I recently went to dev teach Montréal 2011 and read a lot about agility and what came out recently as more and more emergent is discussions regarding Scrum VS Kanban and other software engineering best practices and toolboxes. Scrum is being seen as a revolution that is not always suitable in all context (strong hierarchy company, maintenance project, …) while Kanban is seen as a continuous flow methodology seen more as an evolutionary approach more easy to implement and best suited for maintenance. We also see emerge combinations of both methods.

What experts say?

Here’s a mind map of the notes I took at Joel Semeniuk’s conference at devteach Montréal 2011. He his a Microsoft Regional President, MVP, CSM and CSP.

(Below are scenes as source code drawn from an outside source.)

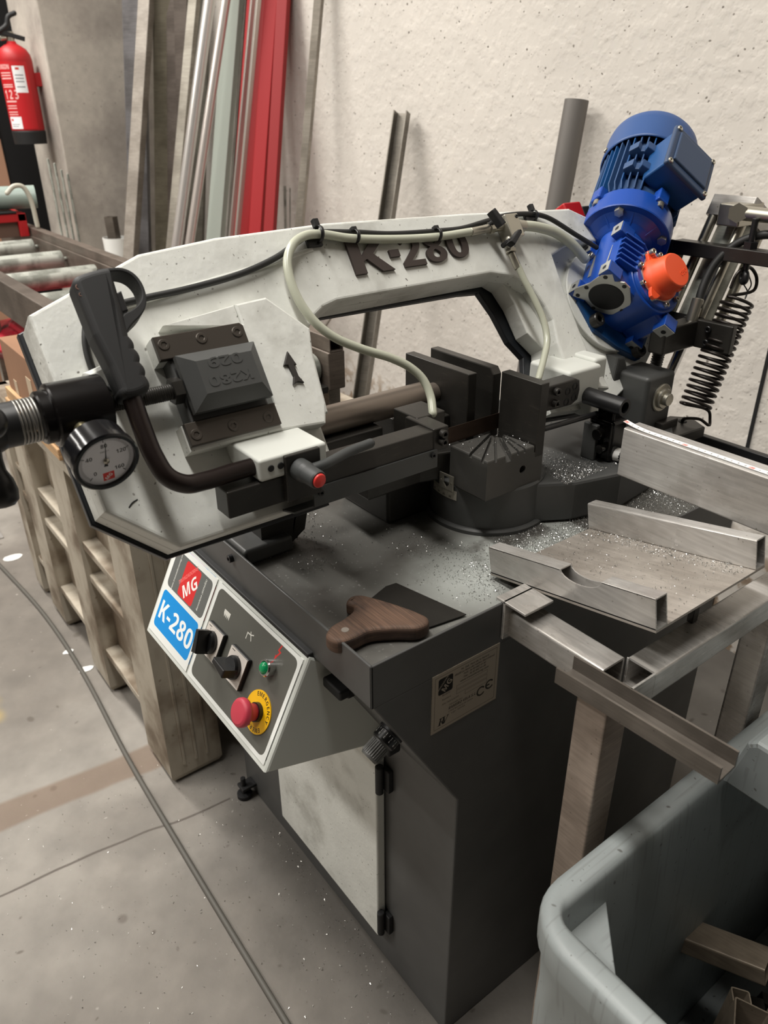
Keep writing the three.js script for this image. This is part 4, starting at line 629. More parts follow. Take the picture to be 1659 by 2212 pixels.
{ // lowering cylinder, hydraulic hoses, return spring and its brackets
  const p0 = V(1.279, 1.0, -0.80), p1 = V(1.446, 1.318, -0.80), ad = V().subVectors(p1, p0), L = ad.length(); ad.normalize();
  const sd = V().crossVectors(ad, V(0, 0, 1)).normalize(), at = (t, s = 0, z = 0) => p0.clone().addScaledVector(ad, t).addScaledVector(sd, s).add(V(0, 0, z));
  const CF = frame(p0, sd, V().crossVectors(ad, sd));
  const cy = part('lowering_cylinder', [rod(at(0.125), at(L - 0.045), 0.031, 0.031, 40)], mats.galv, saw, 'galvanised lowering cylinder with tie rods');
  for (const [s, z] of [[-0.036, 0.03], [0.036, 0.03], [-0.036, -0.03], [0.036, -0.03]]) part('tie_rod', rod(at(0.12, s, z), at(L - 0.04, s, z), 0.009, 0.009, 20), mats.zinc, cy);
  part('end_block', bar(at(L - 0.045), at(L - 0.008), 0.09, 0.085, 0, sd, 0.004), mats.steel, cy); part('end_block', bar(at(0.10), at(0.13), 0.09, 0.085, 0, sd, 0.004), mats.blackMetal, cy);
  part('piston_rod', rod(at(-0.05), at(0.11), 0.0095, 0.0095, 24), mats.chrome, cy);
  part('side_plate', ext([[-0.02, -0.03], [0.04, -0.045], [0.06, 0.0], [0.02, 0.03]], -0.003, 0.003, frame(V(1.44, 1.265, -0.835), V(1, 0, 0), up), 0.001), mats.alu, cy);
  const bj = part('banjo_fitting', [hexNut(V(1.362, 1.308, -0.765), V(-0.9, 0.1, 0.45), 0.0165, 0.024), rod(V(1.36, 1.309, -0.765), V(1.352, 1.309, -0.69), 0.0125, 0.0115), box(1.355, 1.43, 1.285, 1.322, -0.80, -0.757, 0.003)], mats.zinc, cy);
  part('hydraulic_hose', tube([[1.3525, 1.309, -0.695], [1.352, 1.306, -0.66], [1.36, 1.28, -0.58]], 0.0085, 30, 12), mats.rubber, cy);
  part('hydraulic_hose', tube([[1.37, 1.272, -0.66], [1.358, 1.279, -0.703], [1.342, 1.262, -0.744], [1.322, 1.226, -0.768], [1.302, 1.18, -0.772], [1.293, 1.155, -0.768]], 0.0075, 60, 12), mats.rubber, cy);
  part('hose_end', [rod(V(1.296, 1.168, -0.772), V(1.278, 1.118, -0.770), 0.0105, 0.0105, 24), rod(V(1.28, 1.124, -0.77), V(1.27, 1.096, -0.77), 0.0075)], mats.zinc, cy);
  part('lower_bracket', [box(1.19, 1.30, 1.085, 1.133, -0.79, -0.758, 0.004), box(1.285, 1.30, 1.085, 1.135, -0.79, -0.69, 0.003)], mats.blackMetal, saw, 'black lower cylinder bracket');
  for (const y of [1.122, 1.098]) part('bracket_bolt', screw(V(1.2835, y, -0.735), V(-1, 0, 0), 0.006, 0.003), mats.black, saw);
  part('upper_bracket', [box(1.325, 1.355, 1.232, 1.256, -0.862, -0.60, 0.002), ext([[1.30, 1.15], [1.325, 1.15], [1.355, 1.24], [1.33, 1.256]], -0.875, -0.85, WORLD, 0.002), box(1.20, 1.345, 1.15, 1.175, -0.88, -0.85, 0.003)], mats.blackMetal, saw, 'black angled spring bracket');
  const eyeP = V(1.341, 1.212, -0.72);
  part('eye_bolt', [rod(V(1.341, 1.22, -0.72), V(1.341, 1.305, -0.72), 0.0055, 0.0055, 16), hexNut(V(1.341, 1.256, -0.72), up, 0.0125, 0.011), new THREE.TorusGeometry(0.0085, 0.0055, 12, 24).rotateY(0.9).translate(eyeP.x, eyeP.y - 0.004, eyeP.z)], mats.black, saw);
  const s0 = V(1.262, 0.985, -0.72), s1 = V(1.337, 1.168, -0.72), ax = V().subVectors(s1, s0), sl = ax.length(); ax.normalize();
  const e1 = V().crossVectors(ax, V(0, 0, 1)).normalize(), e2 = V(0, 0, 1), pts = [], turns = 18;
  pts.push(V(1.268, 0.944, -0.742), V(1.262, 0.957, -0.738), V(1.272, 0.962, -0.712), V(1.288, 0.95, -0.70), V(1.296, 0.958, -0.705), V(1.291, 0.975, -0.708));
  for (let i = 0; i <= turns * 14; i++) { const a = i / 14 * Math.PI * 2, r = 0.0262; pts.push(s0.clone().addScaledVector(ax, sl * i / (turns * 14)).addScaledVector(e1, r * Math.cos(a + 3.4)).addScaledVector(e2, r * Math.sin(a + 3.4))); }
  pts.push(V(1.356, 1.186, -0.705), V(1.366, 1.205, -0.71), V(1.357, 1.221, -0.718), V(1.341, 1.224, -0.722), V(1.325, 1.213, -0.726), V(1.319, 1.192, -0.728));
  part('return_spring', tube(pts, 0.0029, pts.length * 4, 8, true, 0.5), M(0x2c2724, 0.34, 0.5), saw, 'dark coil return spring');
  part('spring_wire', tube([[1.348, 1.21, -0.715], [1.352, 1.195, -0.71], [1.344, 1.183, -0.71], [1.337, 1.172, -0.708], [1.344, 1.184, -0.71], [1.334, 1.2, -0.716], [1.336, 1.211, -0.72]], 0.0011, 40, 6), mats.black, saw);
  part('spring_anchor', [plan([[1.17, -0.775], [1.275, -0.775], [1.30, -0.745], [1.275, -0.70], [1.185, -0.705]], 0.930, 0.950, 0.002), box(1.19, 1.24, 0.935, 0.965, -0.752, -0.735, 0.002)], mats.blackMetal, saw, 'black spring anchor plate');
  part('anchor_hole', lathe([[0.004, 0], [0.008, 0], [0.008, 0.0008], [0.004, 0.0008]], V(1.267, 0.9502, -0.742), V(1.267, 2, -0.742), 20), mats.blackMatt, saw);
  for (const [x, z] of [[1.305, -0.85], [1.325, -0.86]]) { const rb = []; for (let i = 0; i < 46; i++) rb.push(new THREE.TorusGeometry(0.0098, 0.0016, 6, 16).rotateX(Math.PI / 2).rotateZ(-0.12).translate(x + 0.02 - 0.03 * (1 - i / 46) + (i / 46) * 0.008, 0.90 + i * 0.0048, z)); part('cable_conduit', [rb, tube([[x - 0.012, 0.895, z], [x + 0.008, 1.0, z], [x + 0.028, 1.125, z]], 0.0096, 20, 12)], mats.rubber, saw); }
}

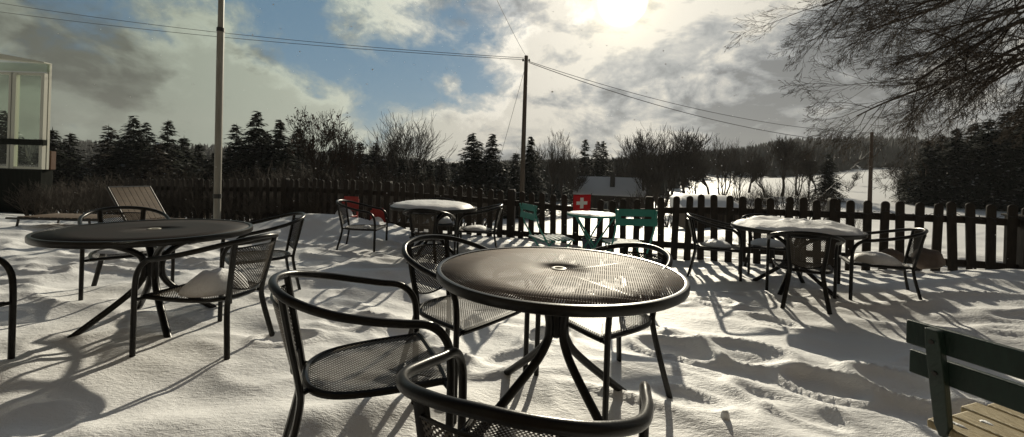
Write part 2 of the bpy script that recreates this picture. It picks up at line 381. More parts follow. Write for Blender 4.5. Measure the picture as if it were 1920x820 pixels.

A Dash of Kanban - Conference resume

A Dash of Kanban – Conference resume

On my side, I had the chance to work in a real Scrum process and some of the nice benefits of it rely on the fact that you obtain a motivated and united team that have clear goals and liberty to achieve them in the most efficient way they found for their context. Scrum have clear and simple artifacts and ceremonies to follow to continuously improve the process, ensure everyone is in sync, obtain feedback from the client and understand what need to be done. Although I have seen Scrum struggle with maintenance project and bug fixing, since issues often need to be solved right away and can’t wait the next iteration even if it will disturb the team it’s most of the time really urgent. This presentation talks about an interesting way to combine both of them and I would like to test it and see it work for real to see the challenges and outcomes of that method.

Questions:

  • What do you think is coming in software engineering best practices?
  • How could we combine Scrum and Kanban successfully?